Historical Facts From The Bible God's Word: Ancient Egypt: Were the Pyramids Built Before the Flood?

Were the Pyramids Built Before the Flood? How should we understand Egyptian chronology? by Bodie Hodge
I’m surprised how often I am asked about the age of the ziggurats and pyramids, in particular the Great Pyramid of Giza, located in modern-day Egypt. One of the main reasons for this question is that secular literature commonly dates the Great Pyramid around 2550 BC.1 If this date is correct, then the Great Pyramid existed before the Flood of Noah’s day, which occurred around 2350 BC and destroyed everything on earth (2 Peter 3:5–6)! Obviously, something is askew. Were the pyramids built before the Flood? Did the pyramids survive the Flood? Consider three points: First, the Great Pyramid of Giza lacks significant water damage. The Flood was incredibly destructive. Researchers point out that the entire surface of the earth was radically changed. The surface of every continent was destroyed and new mountains formed. Thousands of feet of mud and sand were dumped on every continent, burying and fossilizing creatures and plants. Nothing manmade could survive such a catastrophe. (By the way, that means that the location of the Garden of Eden is also lost.)
Second, the pyramid is built on the fossil-bearing rock layers from the Flood of Noah’s day. Clearly, the Flood had to predate a pyramid built on top of the Flood layers. Third, the Hebrew word translated “Egypt” is Mizraim. Mizraim was Noah’s grandson, born to Ham after the Flood. So Mizraim’s descendants could not have built the Great Pyramid of Egypt (Mizraim) until after the Flood, and for that matter, after the events at the Tower of Babel that caused Mizraim’s family to move to the region of the Nile River.
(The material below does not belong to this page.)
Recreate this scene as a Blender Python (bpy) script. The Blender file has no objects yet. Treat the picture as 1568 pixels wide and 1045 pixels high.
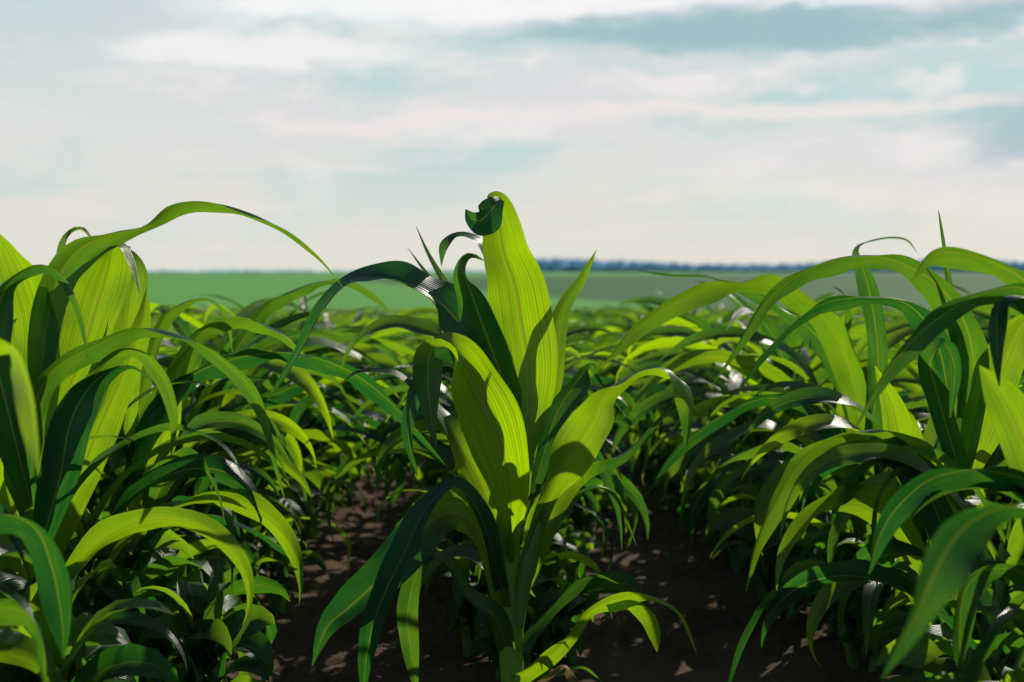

With all this evidence, the Great Pyramid is clearly post-Flood.
So, why the older date for the Great Pyramid in secular literature? Many of the accepted dates for events in ancient Egypt came from an ancient list of pharaohs and the lengths of their reigns recorded by the historian Manetho, who lived in Egypt about 200 BC. Although there is much more to this, Manetho assumed the pharaohs’ reigns had been consecutive and so tallied them up sequentially to arrive at a very long Egyptian chronology. The problem, it appears, is that some of these pharaohs were reigning at the same time in different Egyptian kingdoms—the Upper Kingdom, Middle Kingdom, or Lower Kingdom. Sometimes fathers and sons seem to have reigned together for a long time, too.
So the dates for the pharaohs are grossly inflated. As an analogy, if we took all the past state governors of the United States and stacked their terms sequentially, the nation would appear to be much, much older than it is! The problem should be obvious. In brief, the secular date for the Great Pyramid is incorrect, and all the pyramids and ziggurats across the world today are post-Flood construction.